Angela Major / WPR Angela Major/WPR
Former Vice President Kamala Harris speaks at an event alongside moderator V Spehar, left, on Sunday, March 1, 2026, at the Orpheum Theater in Madison, Wis.
Former Vice President Kamala Harris, right, with moderator V Spehar. 'It is right to feel a sense of outrage when we recognize in the last 48 hours, Donald Trump has dragged America into a war that we don’t want,' Harris said.
The line of ticket holders waiting to see former Vice President Kamala Harris at the Orpheum Theater extended down State Street and onto West Johnson Street. Across the street from the theater, a small group of protesters waved a large Palestinian flag and held signs that read “Kamala Harris loves war” and “The Biden-Harris administration spent 24.9 billion dollars on genocide.”
The protesters are part of CODEPINK Madison, a local chapter of a national feminist group “working to end U.S. warfare and imperialism, support peace and protect human rights initiatives.”
Michael Freiman, the protester holding the “Kamala Harris loves war” sign, said his group was protesting Harris because they believe the Biden-Harris administration helped fund Israel’s genocide of Palestinians in Gaza.
Pro-Palestinian demonstrators extended the protest inside the Orpheum at the March 1 event, which was marketed as a “conversation” about 107 Days, Harris’s New York Times bestselling memoir about her fast-paced, and ultimately unsuccessful, presidential campaign in 2024. “Admit you funded a genocide!” one protester yelled at Harris, just about 10 minutes after she took the stage.
Many in the crowd, which numbered around 1,400 people, booed as event security escorted the protester out.
Harris addressed the moment: “We had a person here just shouting out for reasons that I think we can all connect with in terms of what we have seen, in terms of the atrocities of what has occurred in Gaza. I write about it in my book. I write about the fact that, frankly, our administration should have done more.”
Minutes later, another protester shouted, “Your administration didn’t only fund a genocide, it also funded ICE!” This protester was also booed and escorted out.
Harris did not respond to the second interruption, but later noted that “there are many takeaways in terms of the murders and terrorism” at the hands of ICE officers in Minneapolis, “including an obvious willingness to deploy federal agents to intimidate the people.” Harris said she believes “there is an agenda at play around the abuses that we’ve seen and the callous nature of brutality of what’s coming from [the Trump] administration” — an agenda Harris said is “about making people feel afraid.”
Harris encouraged the crowd not to feel powerless in moments such as these because “when you feel powerful, you are powerful.”
Event moderator V Spehar, an online journalist known for their reporting across social platforms as Under the Desk News, opened the conversation with Harris with a reference to the joint U.S.-Israel military attacks on Iran that began over the weekend.

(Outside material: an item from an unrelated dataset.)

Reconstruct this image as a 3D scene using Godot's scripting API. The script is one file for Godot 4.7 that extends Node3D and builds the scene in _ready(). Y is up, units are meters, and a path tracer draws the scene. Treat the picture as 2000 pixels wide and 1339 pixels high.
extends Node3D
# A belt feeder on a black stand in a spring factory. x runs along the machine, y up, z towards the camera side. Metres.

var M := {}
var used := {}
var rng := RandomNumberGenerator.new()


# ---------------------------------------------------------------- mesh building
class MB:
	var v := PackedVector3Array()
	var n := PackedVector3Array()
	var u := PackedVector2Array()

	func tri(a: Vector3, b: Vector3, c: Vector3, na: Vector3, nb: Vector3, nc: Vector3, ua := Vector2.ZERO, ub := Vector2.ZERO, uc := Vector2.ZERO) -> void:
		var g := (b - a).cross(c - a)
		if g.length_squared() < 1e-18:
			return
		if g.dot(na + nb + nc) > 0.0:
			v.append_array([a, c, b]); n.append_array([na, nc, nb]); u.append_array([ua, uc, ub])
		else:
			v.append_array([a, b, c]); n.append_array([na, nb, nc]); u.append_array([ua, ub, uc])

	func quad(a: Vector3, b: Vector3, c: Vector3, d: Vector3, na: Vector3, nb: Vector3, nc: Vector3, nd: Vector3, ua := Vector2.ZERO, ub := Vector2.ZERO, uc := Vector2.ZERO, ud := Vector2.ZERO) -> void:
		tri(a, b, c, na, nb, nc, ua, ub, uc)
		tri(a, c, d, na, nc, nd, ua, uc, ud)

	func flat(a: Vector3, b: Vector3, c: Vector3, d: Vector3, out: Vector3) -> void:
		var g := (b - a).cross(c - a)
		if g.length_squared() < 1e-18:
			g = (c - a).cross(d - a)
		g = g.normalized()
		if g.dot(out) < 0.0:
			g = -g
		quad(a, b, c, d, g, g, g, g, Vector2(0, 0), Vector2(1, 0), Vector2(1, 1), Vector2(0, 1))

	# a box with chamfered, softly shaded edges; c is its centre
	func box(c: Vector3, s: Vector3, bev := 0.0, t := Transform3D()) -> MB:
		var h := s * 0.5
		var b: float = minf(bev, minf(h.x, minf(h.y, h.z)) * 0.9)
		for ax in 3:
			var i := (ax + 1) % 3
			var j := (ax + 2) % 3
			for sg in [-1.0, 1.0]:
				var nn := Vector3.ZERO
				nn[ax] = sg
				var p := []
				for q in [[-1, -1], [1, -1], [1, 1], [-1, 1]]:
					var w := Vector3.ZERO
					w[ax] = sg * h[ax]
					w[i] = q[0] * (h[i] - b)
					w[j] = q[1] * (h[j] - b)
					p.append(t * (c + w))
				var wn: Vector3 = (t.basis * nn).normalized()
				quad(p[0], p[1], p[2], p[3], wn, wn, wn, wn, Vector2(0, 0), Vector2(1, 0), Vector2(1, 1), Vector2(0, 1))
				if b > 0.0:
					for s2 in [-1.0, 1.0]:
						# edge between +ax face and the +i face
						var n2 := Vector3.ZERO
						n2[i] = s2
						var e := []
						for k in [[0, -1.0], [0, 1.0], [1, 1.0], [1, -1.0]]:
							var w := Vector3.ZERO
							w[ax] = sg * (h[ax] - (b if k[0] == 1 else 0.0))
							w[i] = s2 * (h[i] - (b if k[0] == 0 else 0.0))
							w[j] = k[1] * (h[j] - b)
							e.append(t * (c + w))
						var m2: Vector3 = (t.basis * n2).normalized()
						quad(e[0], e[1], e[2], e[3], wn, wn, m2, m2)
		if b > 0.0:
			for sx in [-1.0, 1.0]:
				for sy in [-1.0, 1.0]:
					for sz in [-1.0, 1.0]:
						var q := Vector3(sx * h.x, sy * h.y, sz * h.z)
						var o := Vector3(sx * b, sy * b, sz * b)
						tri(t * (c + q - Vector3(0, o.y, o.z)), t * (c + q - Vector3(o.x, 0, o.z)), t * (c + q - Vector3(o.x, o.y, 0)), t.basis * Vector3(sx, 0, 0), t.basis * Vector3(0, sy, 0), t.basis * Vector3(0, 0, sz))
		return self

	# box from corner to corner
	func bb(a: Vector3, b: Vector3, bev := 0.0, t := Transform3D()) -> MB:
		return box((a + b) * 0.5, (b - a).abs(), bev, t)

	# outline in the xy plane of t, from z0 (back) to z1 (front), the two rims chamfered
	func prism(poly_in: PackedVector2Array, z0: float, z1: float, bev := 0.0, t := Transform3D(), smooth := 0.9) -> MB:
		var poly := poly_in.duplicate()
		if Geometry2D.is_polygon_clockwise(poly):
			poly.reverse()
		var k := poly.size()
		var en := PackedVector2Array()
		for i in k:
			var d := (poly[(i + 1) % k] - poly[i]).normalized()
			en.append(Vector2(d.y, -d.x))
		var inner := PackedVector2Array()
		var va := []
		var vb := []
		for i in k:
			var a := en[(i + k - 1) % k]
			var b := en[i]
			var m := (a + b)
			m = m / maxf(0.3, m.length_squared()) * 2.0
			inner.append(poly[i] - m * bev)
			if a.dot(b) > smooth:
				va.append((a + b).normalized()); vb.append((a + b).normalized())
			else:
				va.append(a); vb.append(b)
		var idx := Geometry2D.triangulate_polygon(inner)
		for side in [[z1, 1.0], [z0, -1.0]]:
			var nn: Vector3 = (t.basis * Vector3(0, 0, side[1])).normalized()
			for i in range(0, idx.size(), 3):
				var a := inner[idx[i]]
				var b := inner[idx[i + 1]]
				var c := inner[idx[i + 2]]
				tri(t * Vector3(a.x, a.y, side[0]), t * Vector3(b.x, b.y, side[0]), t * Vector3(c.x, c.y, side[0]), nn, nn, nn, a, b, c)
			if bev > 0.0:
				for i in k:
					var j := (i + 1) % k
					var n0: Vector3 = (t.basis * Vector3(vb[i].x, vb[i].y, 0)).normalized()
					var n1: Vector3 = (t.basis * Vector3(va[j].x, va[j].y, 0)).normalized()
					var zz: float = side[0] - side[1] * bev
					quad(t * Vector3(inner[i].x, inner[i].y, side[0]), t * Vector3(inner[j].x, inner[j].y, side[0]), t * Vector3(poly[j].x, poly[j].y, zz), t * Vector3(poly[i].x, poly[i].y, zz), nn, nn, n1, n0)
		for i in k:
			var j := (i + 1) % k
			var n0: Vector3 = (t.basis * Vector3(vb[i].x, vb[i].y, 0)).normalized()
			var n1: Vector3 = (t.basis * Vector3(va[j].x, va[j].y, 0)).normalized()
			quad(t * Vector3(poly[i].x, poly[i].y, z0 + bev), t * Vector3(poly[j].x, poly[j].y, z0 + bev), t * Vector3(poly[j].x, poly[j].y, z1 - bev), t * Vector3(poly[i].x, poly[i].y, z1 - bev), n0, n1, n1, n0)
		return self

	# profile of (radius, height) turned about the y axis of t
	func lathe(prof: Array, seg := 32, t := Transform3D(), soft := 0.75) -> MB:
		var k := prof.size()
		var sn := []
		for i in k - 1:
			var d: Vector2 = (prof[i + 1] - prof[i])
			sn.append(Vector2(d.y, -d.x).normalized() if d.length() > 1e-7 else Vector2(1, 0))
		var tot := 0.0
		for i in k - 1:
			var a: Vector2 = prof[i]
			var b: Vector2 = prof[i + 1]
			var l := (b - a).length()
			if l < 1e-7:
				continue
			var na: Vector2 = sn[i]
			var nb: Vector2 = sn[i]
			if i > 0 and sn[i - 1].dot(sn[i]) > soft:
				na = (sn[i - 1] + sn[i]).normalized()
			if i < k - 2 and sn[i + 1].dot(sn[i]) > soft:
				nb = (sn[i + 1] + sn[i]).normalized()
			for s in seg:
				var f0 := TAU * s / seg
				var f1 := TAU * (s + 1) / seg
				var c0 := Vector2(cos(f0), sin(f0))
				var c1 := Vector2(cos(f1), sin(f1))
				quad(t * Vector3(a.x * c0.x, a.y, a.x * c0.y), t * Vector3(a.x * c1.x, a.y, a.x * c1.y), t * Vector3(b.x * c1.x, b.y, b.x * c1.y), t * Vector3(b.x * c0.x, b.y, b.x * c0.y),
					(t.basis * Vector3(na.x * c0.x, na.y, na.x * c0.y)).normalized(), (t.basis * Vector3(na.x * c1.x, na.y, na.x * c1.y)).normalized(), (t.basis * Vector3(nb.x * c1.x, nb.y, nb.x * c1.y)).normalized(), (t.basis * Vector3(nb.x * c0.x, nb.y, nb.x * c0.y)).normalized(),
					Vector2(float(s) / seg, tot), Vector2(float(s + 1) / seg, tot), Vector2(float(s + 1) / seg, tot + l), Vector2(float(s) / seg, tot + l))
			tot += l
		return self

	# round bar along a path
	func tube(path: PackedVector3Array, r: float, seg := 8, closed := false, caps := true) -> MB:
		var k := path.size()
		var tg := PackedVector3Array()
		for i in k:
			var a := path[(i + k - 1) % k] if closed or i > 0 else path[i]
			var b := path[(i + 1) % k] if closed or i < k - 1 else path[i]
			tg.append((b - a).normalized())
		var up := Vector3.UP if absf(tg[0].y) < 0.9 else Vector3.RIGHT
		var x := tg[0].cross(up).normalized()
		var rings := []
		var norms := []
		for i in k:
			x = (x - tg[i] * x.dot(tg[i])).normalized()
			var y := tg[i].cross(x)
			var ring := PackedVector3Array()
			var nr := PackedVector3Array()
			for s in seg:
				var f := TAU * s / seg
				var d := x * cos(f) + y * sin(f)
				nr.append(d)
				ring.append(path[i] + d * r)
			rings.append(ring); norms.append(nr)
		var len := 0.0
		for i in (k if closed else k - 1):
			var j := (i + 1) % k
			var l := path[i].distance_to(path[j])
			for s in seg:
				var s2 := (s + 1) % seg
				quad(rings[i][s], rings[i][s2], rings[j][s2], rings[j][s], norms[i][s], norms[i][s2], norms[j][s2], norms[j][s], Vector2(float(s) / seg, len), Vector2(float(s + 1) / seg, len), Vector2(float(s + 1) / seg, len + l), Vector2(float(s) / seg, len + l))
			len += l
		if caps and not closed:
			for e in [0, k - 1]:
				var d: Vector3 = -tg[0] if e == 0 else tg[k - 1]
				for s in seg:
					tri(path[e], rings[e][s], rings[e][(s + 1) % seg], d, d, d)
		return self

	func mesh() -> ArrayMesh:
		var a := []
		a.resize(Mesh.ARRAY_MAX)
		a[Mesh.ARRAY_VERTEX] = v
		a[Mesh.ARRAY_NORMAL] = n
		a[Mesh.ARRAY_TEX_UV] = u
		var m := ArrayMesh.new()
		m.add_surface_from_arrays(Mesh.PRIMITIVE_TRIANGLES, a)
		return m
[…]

“We know a lot of folks woke up this morning to the news of what’s going on in Iran and the seriousness of that moment, and we all just want Auntie to come pick us up from this horrible sleepover,” said Spehar. During Harris’s presidential campaign, she embraced the role of an “Auntie,” a reverential term used primarily in Black and South Asian communities to describe caregivers and community builders.
Harris did not immediately respond to Spehar's comment on Iran — and instead gave opening remarks and a shoutout to Mayor Satya Rhodes-Conway — but later said, “It is right to feel a sense of outrage when we recognize in the last 48 hours, Donald Trump has dragged America into a war that we don’t want.
“We’ve lost three American troops as a result of this unauthorized war,” added Harris. “There are moments for reflection, but right now there is, I believe, also a moment for us to stand up, to speak out.”
Harris also denounced the Safeguard American Voter Eligibility (SAVE) Act — a federal bill that would require voters to present a passport or birth certificate to register to vote — and federal cuts to food assistance programs, including the Supplemental Nutrition Assistance Program (SNAP).
Harris said she has seen estimates that there are up to tens of millions of voters who don’t have access to either a passport or a birth certificate, and believes the bureaucratic challenges associated with securing those documents “[build] in what are already disincentives to register to vote.”
Harris also shared a story about grocery shopping in Jackson, Mississippi, where she met a young mother of three whose SNAP benefits had been reduced. Harris said the mother commented on how “they keep saying the economy is doing so well,” and asked Harris, “Don’t they see me? Don’t they see what we are going through?”
After the event, Shawnteyana Johnson and Amara Williams stood outside the Orpheum snapping photos. They traveled from New York after the Harris stop they were planning to attend in South Carolina was rescheduled for April.
“It’s amazing, especially in this political climate, to see a Black woman who puts in effort to make the American people better,” said Williams. “My ancestors, my grandmother, weren’t able to do things like this. It’s breathtaking to see that.”
“She leads by example,” added Johnson. “She stayed in the fight. She continues to encourage everyone and remind us that we are all in this together.”